Violence against women and domestic abuse are acutely intense problems in the region despite efforts of local governments to stringently criminalise and police gender-based violence. The threat of sexual assault, intimate partner femicide, and domestic abuse form the basis for thousands of asylum applications annually. Much of this brutality is often attributed to fragile institutions, ambivalent law enforcement, and histories of war, trauma, and violence in the region. While this is not a comprehensive list of the harm and persecution that asylum seekers face in the region, it is inclusive of many of the major bases upon which successful asylum claims are made.
Despite the high numbers of asylum seekers and refugees with legitimate claims to protection under international refugee law, however, many are still denied and stigmatised due to restrictive interpretations of the 1951 Refugee Convention, violent border policies, and political narratives that maintain that all migrants are migrants of opportunity. But when considering those ‘voluntary’ migrants, it is worthwhile to examine the underlying causes of their migration.
As we view patterns of economic migration, we must consider that the aforementioned violence, gang activity, and government corruption inhibit economic opportunities and drive people to flee their homes as a result. The ever-increasing severity of climate change has also led to extreme weather patterns in the area that have contributed to economic crises in the agriculture sector, particularly in coffee production. As legal practice and scholarship continue to incorporate climate refugees into the international law paradigm, narratives surrounding these refugee groups must change.

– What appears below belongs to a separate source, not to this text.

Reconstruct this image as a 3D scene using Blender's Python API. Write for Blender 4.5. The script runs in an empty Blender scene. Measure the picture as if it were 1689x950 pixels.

While these individuals aren’t fleeing direct ‘persecution’ as it is understood in the Refugee Convention, their movements are still driven and informed by those foundational pillars of violence and harm. The preferred narrative of migrant-receiving countries is that there is a clear binary delineation between ‘legitimate’ asylum seekers, and the rest of those migrating for economic and social reasons. Not only is this distinction more nebulous than immigration officials and political actors would have us believe, but the very existence of these two categories allows officials to further reduce the permissible grounds by which asylum seekers are found to be deserving of protection.
The large number of those fleeing generalized violence and economic hardship in Central American countries has been explicitly used by the Board of Immigration Appeals (BIA) in the United States to deny asylum applicants due to concerns of excessive permissibility ‘opening the floodgates’ to many more such applicants. The pervasive violence and lack of government accountability in the region have also been cited as evidence that certain asylum applicants lack specificity or particularity in their applications for protection despite very real threats to their safety.
Such interpretations and narratives lead directly to restrictive and violent border policies and severe consequences to those with a legitimate claim to protection under the 1951 Refugee Convention, which itself does not go far enough in protecting vast numbers of migrants and displaced people in the region and worldwide. Painting the majority of these migrants as not deserving of asylum protections, both in legal practice and political discourse, has allowed the governments of receiving states—especially the United States—to write off entire migration movements as illegal, ravenous, and dangerous. The Trump administration consistently used just such narrative tactics as a political weapon against his opponents who often either failed to challenge such rhetoric or outright parroted it. Since the Biden administration has taken over, little has changed with respect to the legal realities or the portrayal of migrants, refugees, and asylum seekers.
Asylum seekers face violence every step of the way as they make the dangerous journey from their initial precarious situation to safety. These political narratives that originate in migrant-receiving countries exacerbate and deepen this violence through restrictions on the movement of people. All of this originates from a false dichotomy of legitimate vs illegitimate migration which aims to erase refugees and subvert international obligations and moral responsibility. Without a fundamental change to the way refugees and asylum seekers are portrayed in the Americas, these political and legal realities cannot substantively change and those fleeing violence, exploitation, and environmental deterioration will continue to be re-victimised and deprived of the protections which they are owed.